I want to refer to one other provision only—one which rather surprised me, and created some indignation in my mind. It is provided by Clause 7 of the Bill that an order for payment of money under this Act may be enforced in the same manner as an affiliation order. That really is an astounding thing. I pass over the absurdity of it as machinery. The High Court may make many of those orders, yet the High Court never makes an order for affiliation or enforces it. The, same applies to the county court. It is only the magistrates who enforce an order for affiliation. That is, however, an obvious mistake in the machinery of the Bill. At the same time I think it is most insulting thing that when a man has declined (perhaps quite reasonably from his point of view) to make a certain allowance, and the Judge thinks he ought to make that allowance, the order should be enforced upon him as if he had had a bastard child. People are to resort to the Affiliation Acts and enforce an order against him as if he was in that position. It is an astonishing thing to provide for such a proceeding.

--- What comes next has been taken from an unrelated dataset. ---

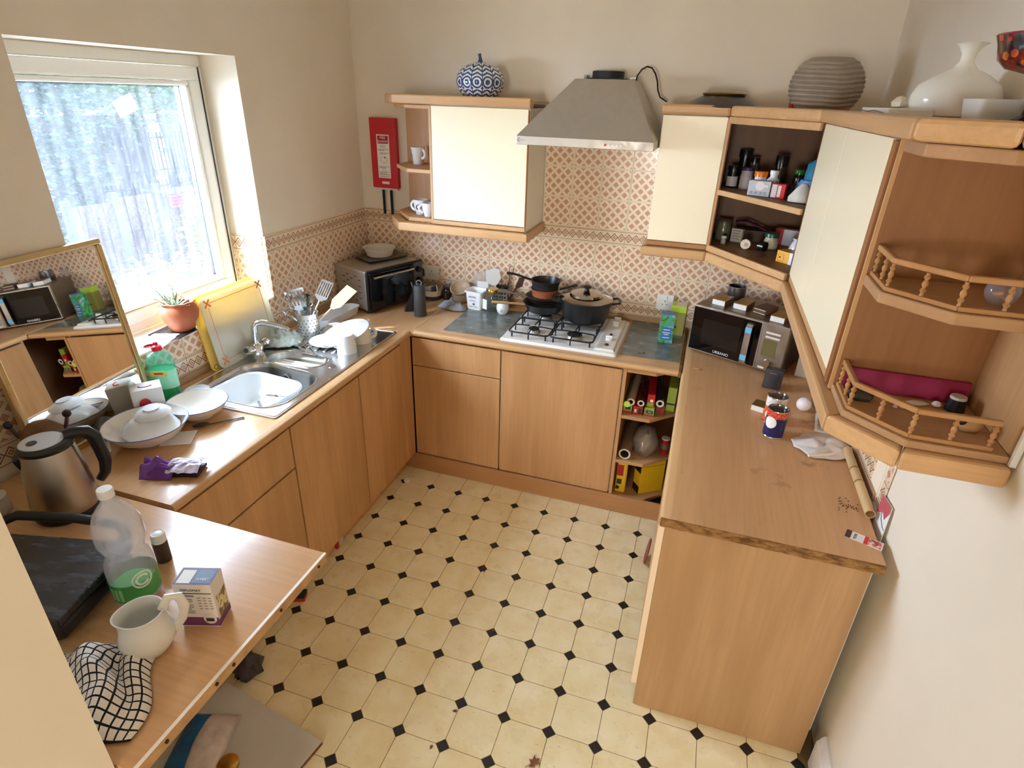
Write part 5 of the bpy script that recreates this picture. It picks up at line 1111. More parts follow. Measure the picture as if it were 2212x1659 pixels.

People often complain about legislation by reference—sometimes without very much cause—but I never in my life saw a more unhappy instance of legislation by reference than that in this Bill. I cannot help thinking that it at all events ought to be cut out. I do not want to trouble your Lordships with a long argument. I have said enough to show that if the Bill should be read a Second time and sent to a Committee, it will require very careful consideration indeed from that Committee.

LORD PHILLIMORE

My Lords, I hope your Lordships ultimately will pause before passing this very drastic change in our law. I should like to endorse all that the noble and learned Viscount on the Woolsack has said, with this reservation, that I think he has omitted to tell your Lordships that with regard to infants of very tender years the mother now has preference to the father. That would still remain the case even if this Bill does not pass. I ask your Lordships to think what this Bill comes to. A father wishes to send his son to Harrow; the mother thinks Eton best. Or the father says: "All my people have been at Oxford: I should like him to go to Oxford. "The mother thinks Cambridge best. You will have them going to the Courts—I do not know whether it is to be the stipendiary magistrate or a county court judge, or a Judge of the High Court—to decide to which school or University the boy shall go.

LORD ASKWITH

My Lords, I think the sort of case referred to by the noble and learned Lord who has last spoken is really one that might arise once in a thousand times, and if it did arise it would be decided by the Court in accordance with that which was best for the child. The principle of improving the status of women and considering carefully the question of the guardianship and custody of children and also their maintenance, not only in cases which come before the High Court of justice, but also in those which come before the lower courts, is one which is very important at the present time. Since our last meeting in the autumn there has been collected by the favour of the Foreign Office and Colonial Office a vast mass of material from all parts of the world on this subject. In nearly every one of the States of the United States of America this principle of equal guardianship is already the law. It is also the law in British Columbia, where, I understand, it is working extremely well.

On Question, Bill read 2a.

LORD ASKWITH

My Lords, I beg to move that this Bill be referred to a Joint Committee of both Houses of Parliament.

Moved to resolve, That it is desirable that this Bill be referred to a Joint Committee of both Houses of Parliament.—(Lord Askwith.)

On Question, Motion agreed to; Ordered, That a Message be sent to the House of Commons to acquaint them therewith and to desire their concurrence.